Five Cities, Five Distinct Conversations
That practical value carries through the rest of the 2026 Offsite Construction Summit slate.
Los Angeles on June 23 is centered on offsite and modular housing, with a focus on delivering multifamily housing scale. Denver on September 10 takes a broader institutional view, focusing on affordable housing, healthcare, and education while also offering an exclusive factory tour from a leading Colorado modular company. Washington, DC, on November 19 brings policy and infrastructure into sharper focus, with attention to housing, healthcare, and critical infrastructure supporting Northern Virginia’s data center hub. Houston on December 9 is the most industrially oriented of the five, with programming aimed at oil and gas infrastructure, workforce housing, data centers, and other industrial-use structures.
Why These Summits Matter
Taken together, the 2026 Offsite Construction Summits offer region-specific insight into where offsite is creating value, what still blocks adoption, and how industry participants can respond. For manufacturers, they open doors to buyers, partners, and policymakers. For architects, engineers, contractors, and developers, they offer practical guidance that can improve coordination, reduce risk, and strengthen project outcomes. For government officials and institutional owners, they provide a clearer view of how offsite can support housing, healthcare, education, and infrastructure goals when policy and delivery are aligned.

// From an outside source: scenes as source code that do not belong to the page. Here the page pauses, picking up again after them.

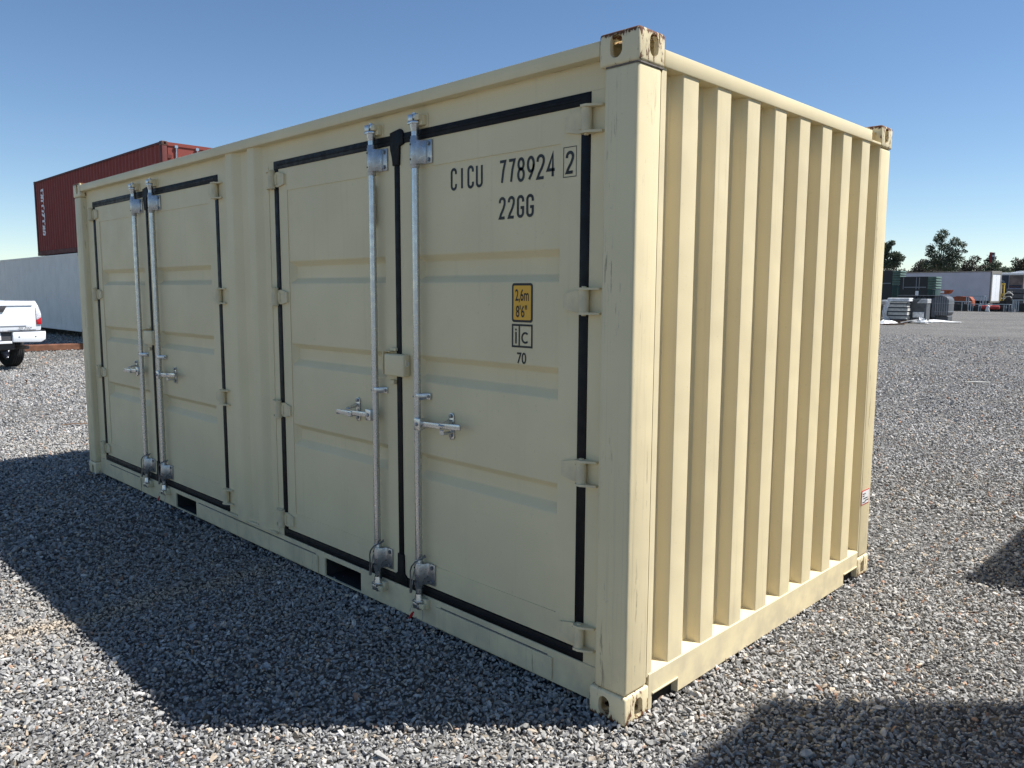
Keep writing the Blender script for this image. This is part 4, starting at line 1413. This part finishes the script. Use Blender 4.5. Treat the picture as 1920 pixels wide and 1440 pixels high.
clutter('scrap_heap', 'dark scrap heaped below the right-edge trestle', 'scrap', (-16.1, 84.6, 0), M['blacky'], (1.6, .6, .95))
p = pile('red_tank', 'small red tank lying below the widest trestle', 'tank', (-19.0, 84.1, 0), 0)
MB().cyl((-.75, 0, .40), (.75, 0, .40), .19, 14, bev=.05).build('tank_body', M['redsteel'], p)
m = MB()
for x_ in (-.5, .5): m.box(x_ - .05, x_ + .05, -.15, .15, 0, .24)
m.build('tank_foot', M['blacky'], p, smooth=0)
m = MB(); m.prism([(-.2, 0), (-.12, .45), (.02, .62), (.18, .50), (.10, .30), (.2, 0)], 1, -.1, .1, .03)
tag(m.build('plastic_sack', M['wrap'], None, loc=(-19.05, 83.3, 0)), 'crumpled white plastic sack leaning on the widest trestle', 'sack')

# yellow mast machine and hose reel
p = pile('yellow_mast', 'yellow forklift mast beside the trailer rear', 'forklift', (-21.2, 97.2, 0), 0)
for x_ in (-.05, .22):
    m = MB(); m.box(x_ - .05, x_ + .05, -.08, .08, 0, 2.86); m.build('mast_rail', M['yel_steel'], p, smooth=0)
m = MB(); m.box(-.62, .30, -.06, .06, 2.70, 2.84); m.box(-.0, .2, -.085, .085, 1.45, 1.75); m.build('mast_beam', M['yel_steel'], p, smooth=0)
m = MB(); m.box(-.62, -.15, -.3, .5, .9, 2.45, .05, 1); m.build('machine_body', M['tub_l'], p)
m = MB(); m.box(-.7, .4, -.5, .6, .2, .95, .05, 1); m.build('machine_base', M['blacky'], p)
p = pile('hose_reel', 'dark reel of pale hoses right of the yellow mast', 'reel', (-20.45, 97.0, 0), 0)
for r_, z in ((.42, 1.55), (.30, 1.25), (.20, 1.8)):
    m = MB(); m.tube([(r_ * math.cos(a * PI / 8), -.1 + .02 * a, z + .6 * r_ * math.sin(a * PI / 8)) for a in range(15)], .05, 6); m.build('hose', M['board'], p)
m = MB(); m.box(-.45, .45, -.05, .5, 0, 1.0, .03, 1); m.box(-.3, .3, 0, .4, 1.0, 2.0, .05, 1); m.build('reel_stand', M['blacky'], p)

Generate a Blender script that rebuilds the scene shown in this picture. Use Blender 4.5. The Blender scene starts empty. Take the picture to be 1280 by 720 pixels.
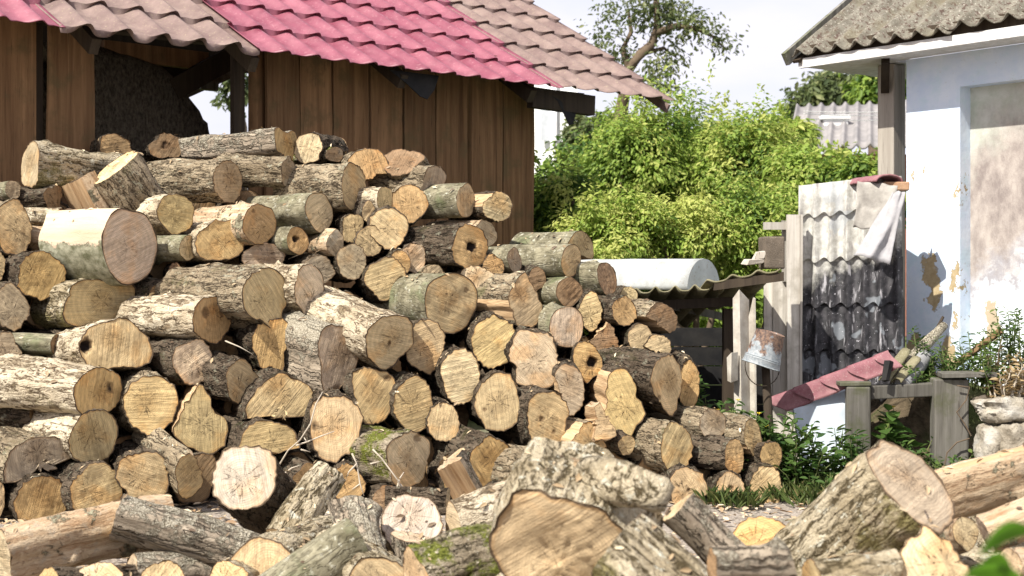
import bpy, math, random
import numpy as np
from mathutils import Vector, Matrix, noise as mnoise
R_ = math.radians
sc = bpy.context.scene
C = sc.collection
F = 1778.0                      # focal length in photo pixels
H = 1.15                        # camera height
HV = 340.0                      # row of the horizon

# ---------------------------------------------------------------- camera, sky, sun, exposure
cd = bpy.data.cameras.new('camera'); cam = bpy.data.objects.new('camera', cd); C.objects.link(cam)
cam.location = (0, 0, H); cam.rotation_euler = (R_(90), 0, 0)
cd.sensor_width = 36; cd.lens = 50.0; cd.shift_y = -20/1280
cd.clip_start = .05; cd.clip_end = 2000
cd.dof.use_dof = True; cd.dof.focus_distance = 7.6; cd.dof.aperture_fstop = 4.5
sc.camera = cam
SUN_EL = R_(50); sh = Vector((-.71, -.70)).normalized()
S = Vector((sh.x*math.cos(SUN_EL), sh.y*math.cos(SUN_EL), math.sin(SUN_EL)))
w = bpy.data.worlds.new('World'); sc.world = w; w.use_nodes = True
nt = w.node_tree; nt.nodes.clear()
out = nt.nodes.new('ShaderNodeOutputWorld'); bg = nt.nodes.new('ShaderNodeBackground')
sky = nt.nodes.new('ShaderNodeTexSky'); sky.sky_type = 'NISHITA'; sky.sun_disc = False
sky.sun_elevation = SUN_EL; sky.sun_rotation = math.atan2(S.x, S.y); sky.dust_density = 2.5; sky.air_density = 1.0
tc = nt.nodes.new('ShaderNodeTexCoord'); mp = nt.nodes.new('ShaderNodeMapping'); mp.inputs['Scale'].default_value = (2.2, 2.2, 7.0)
mp.inputs['Location'].default_value = (.4, .2, .35)
cn = nt.nodes.new('ShaderNodeTexNoise'); cn.inputs['Scale'].default_value = 1.7; cn.inputs['Detail'].default_value = 7; cn.inputs['Roughness'].default_value = .55
cr = nt.nodes.new('ShaderNodeMapRange'); cr.inputs[1].default_value = .40; cr.inputs[2].default_value = .62; cr.inputs[3].default_value = .74; cr.inputs[4].default_value = .97
mx = nt.nodes.new('ShaderNodeMix'); mx.data_type = 'RGBA'; mx.inputs[7].default_value = (6.5, 6.35, 7.1, 1)
nt.links.new(tc.outputs['Generated'], mp.inputs['Vector']); nt.links.new(mp.outputs[0], cn.inputs['Vector'])
nt.links.new(cn.outputs[0], cr.inputs[0]); nt.links.new(cr.outputs[0], mx.inputs[0]); nt.links.new(sky.outputs[0], mx.inputs[6])
nt.links.new(mx.outputs[2], bg.inputs[0]); nt.links.new(bg.outputs[0], out.inputs[0]); bg.inputs[1].default_value = .095
sl = bpy.data.lights.new('sun', 'SUN'); sl.energy = 5.0; sl.angle = R_(.55); sl.color = (1, .95, .86)
so = bpy.data.objects.new('sun', sl); C.objects.link(so); so.rotation_euler = (-S).to_track_quat('-Z', 'Y').to_euler(); so.location = (-6, -6, 9)
vs = sc.view_settings; vs.view_transform = 'Standard'; vs.look = 'None'; vs.exposure = .78; vs.gamma = 1; vs.use_curve_mapping = False

# ---------------------------------------------------------------- helpers
def at(u, v, d): return Vector(((u-640)/F*d, d, H+(HV-v)/F*d))
def gnd(u, d, z=0): return Vector(((u-640)/F*d, d, z))
def tag(o, label=None, cat=None, group=None, kind=None):
    if label: o['label'] = label
    if cat: o['category'] = cat
    if group: o['group'] = group
    if kind: o['kind'] = kind
    return o
def thing(name, label, cat, loc=(0,0,0), group=None):
    o = bpy.data.objects.new(name, None); o.empty_display_size = .1; C.objects.link(o); o.location = loc
    return tag(o, label, cat, group)
def obj(name, V, Fc, mats, parent=None, smooth=False, fm=None, sharp=None, solid=None):
    me = bpy.data.meshes.new(name)
    me.from_pydata([tuple(map(float, v)) for v in V], [], [tuple(map(int, f)) for f in Fc])
    for m in (mats if isinstance(mats, (list, tuple)) else [mats]): me.materials.append(m)
    if fm is not None: me.polygons.foreach_set('material_index', np.array(fm, dtype=np.int32))
    if smooth:
        me.polygons.foreach_set('use_smooth', np.ones(len(me.polygons), dtype=bool))
        if sharp: me.set_sharp_from_angle(angle=R_(sharp))
    me.update()
    o = bpy.data.objects.new(name, me); C.objects.link(o)
    if parent is not None:
        o.parent = parent
    if solid:
        md = o.modifiers.new('thickness', 'SOLIDIFY'); md.thickness = solid; md.offset = -1
    return o
def world_part(o, parent):
    """parent an object whose mesh is in world coordinates to an unrotated Empty"""
    o.parent = parent; o.location = -Vector(parent.location); return o
class MB:
    def __init__(s): s.v = []; s.f = []
    def add(s, V, Fc):
        b = len(s.v); s.v += [Vector(p) for p in V]; s.f += [tuple(i+b for i in f) for f in Fc]; return s
    def obox(s, o, ax, ay, az):
        """box from corner o with edge vectors"""
        o, ax, ay, az = map(Vector, (o, ax, ay, az))
        P = [o, o+ax, o+ax+ay, o+ay, o+az, o+ax+az, o+ax+ay+az, o+ay+az]
        return s.add(P, [(0,3,2,1),(4,5,6,7),(0,1,5,4),(1,2,6,5),(2,3,7,6),(3,0,4,7)])
    def bar(s, a, b, wx, wy, up=(0,0,1)):
        a, b = Vector(a), Vector(b); z = (b-a).normalized(); x = Vector(up).cross(z)
        if x.length < 1e-3: x = Vector((1,0,0))
        x.normalize(); y = z.cross(x)
        return s.obox(a-x*wx/2-y*wy/2, x*wx, y*wy, b-a)
    def tube(s, pts, rad, n=7):
        pts = [Vector(p) for p in pts]; b = len(s.v); k = len(pts)
        for i, p in enumerate(pts):
            t = (pts[min(i+1, k-1)]-pts[max(i-1, 0)]).normalized()
            x = t.cross(Vector((.31, .27, .91))); x.normalize(); y = t.cross(x)
            r = rad[i] if isinstance(rad, (list, tuple)) else rad
            for j in range(n):
                a = j*2*math.pi/n; s.v.append(p+x*r*math.cos(a)+y*r*math.sin(a))
        for i in range(k-1):
            for j in range(n):
                s.f.append((b+i*n+j, b+i*n+(j+1) % n, b+(i+1)*n+(j+1) % n, b+(i+1)*n+j))
        s.f.append(tuple(b+j for j in reversed(range(n)))); s.f.append(tuple(b+(k-1)*n+j for j in range(n)))
        return s
    def build(s, name, mat, parent=None, smooth=False, sharp=None, world=False, bevel=0, rough=0, seed=0):
        if rough:
            s.v = [p+Vector((mnoise.noise(p*9+Vector((seed,0,0))), mnoise.noise(p*9+Vector((0,seed+7,0))), mnoise.noise(p*9+Vector((3,0,seed)))))*rough for p in s.v]
        o = obj(name, s.v, s.f, mat, None, smooth, sharp=sharp)
        if parent is not None:
            if world: world_part(o, parent)
            else: o.parent = parent
        if bevel:
            md = o.modifiers.new('bevel', 'BEVEL'); md.width = bevel; md.segments = 2; md.limit_method = 'ANGLE'
        return o

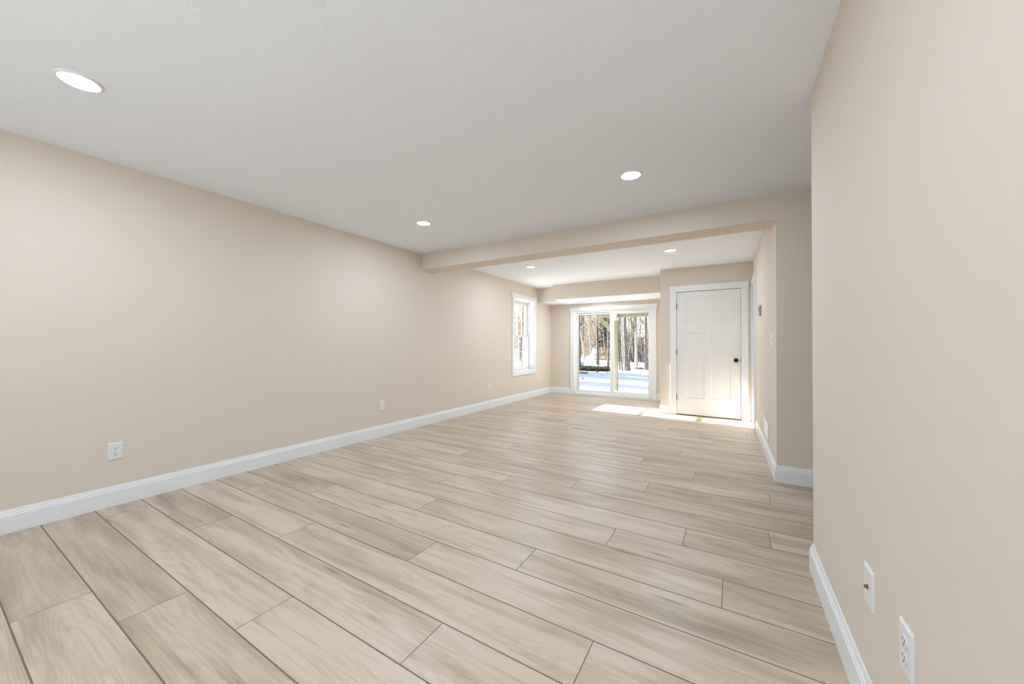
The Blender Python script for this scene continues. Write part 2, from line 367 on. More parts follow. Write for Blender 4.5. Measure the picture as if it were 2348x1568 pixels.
def panel_slab(name, x0, x1, z0, z1, yf, th, panels, parent, material):
    """door leaf facing -Y with sunk, bevelled panels"""
    m = MB(); xs = sorted({x0, x1, *[p[0] for p in panels], *[p[1] for p in panels]}); zs = sorted({z0, z1, *[p[2] for p in panels], *[p[3] for p in panels]})
    for i in range(len(xs)-1):
        for j in range(len(zs)-1):
            cx, cz = (xs[i]+xs[i+1])/2, (zs[j]+zs[j+1])/2
            if any(p[0] < cx < p[1] and p[2] < cz < p[3] for p in panels): continue
            m.poly([(xs[i], yf, zs[j]), (xs[i+1], yf, zs[j]), (xs[i+1], yf, zs[j+1]), (xs[i], yf, zs[j+1])], [(0, 1, 2, 3)])
    for a, b, c, d in panels:
        loops = []
        for ins, dep in ((0, 0), (0.004, 0.006), (0.010, 0.0075), (0.018, 0.0135)):
            loops.append([(a+ins, yf+dep, c+ins), (b-ins, yf+dep, c+ins), (b-ins, yf+dep, d-ins), (a+ins, yf+dep, d-ins)])
        pts = [q for lp in loops for q in lp]
        f = [(k*4+i, k*4+(i+1) % 4, (k+1)*4+(i+1) % 4, (k+1)*4+i) for k in range(3) for i in range(4)] + [(12, 13, 14, 15)]
        m.poly(pts, f)
    yb = yf+th
    m.poly([(x0,yf,z0),(x1,yf,z0),(x1,yf,z1),(x0,yf,z1),(x0,yb,z0),(x1,yb,z0),(x1,yb,z1),(x0,yb,z1)], [(4,7,6,5),(0,4,5,1),(1,5,6,2),(2,6,7,3),(3,7,4,0)])
    return m.build(name, material, parent)
panel_slab('door_leaf', -0.769, 0.139, 0.012, 2.031, YD+0.006, 0.036,
           [(-0.632, 0.008, 1.473, 1.938), (-0.636, -0.355, 0.280, 1.362), (-0.275, 0.008, 0.280, 1.362)], d1, DOORM)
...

Just as important, these Summits create value for end-users. Housing providers, healthcare systems, school leaders, and industrial operators all stand to benefit when projects are delivered faster, with more certainty, and with better alignment between design, production, and installation.
These opportunities are the bigger promise behind this series. The Offsite Construction Summits are not just chances for the industry to talk to itself. They are places where stakeholders across the construction chain, and the people who ultimately rely on the buildings it delivers, can see how offsite moves from idea to execution.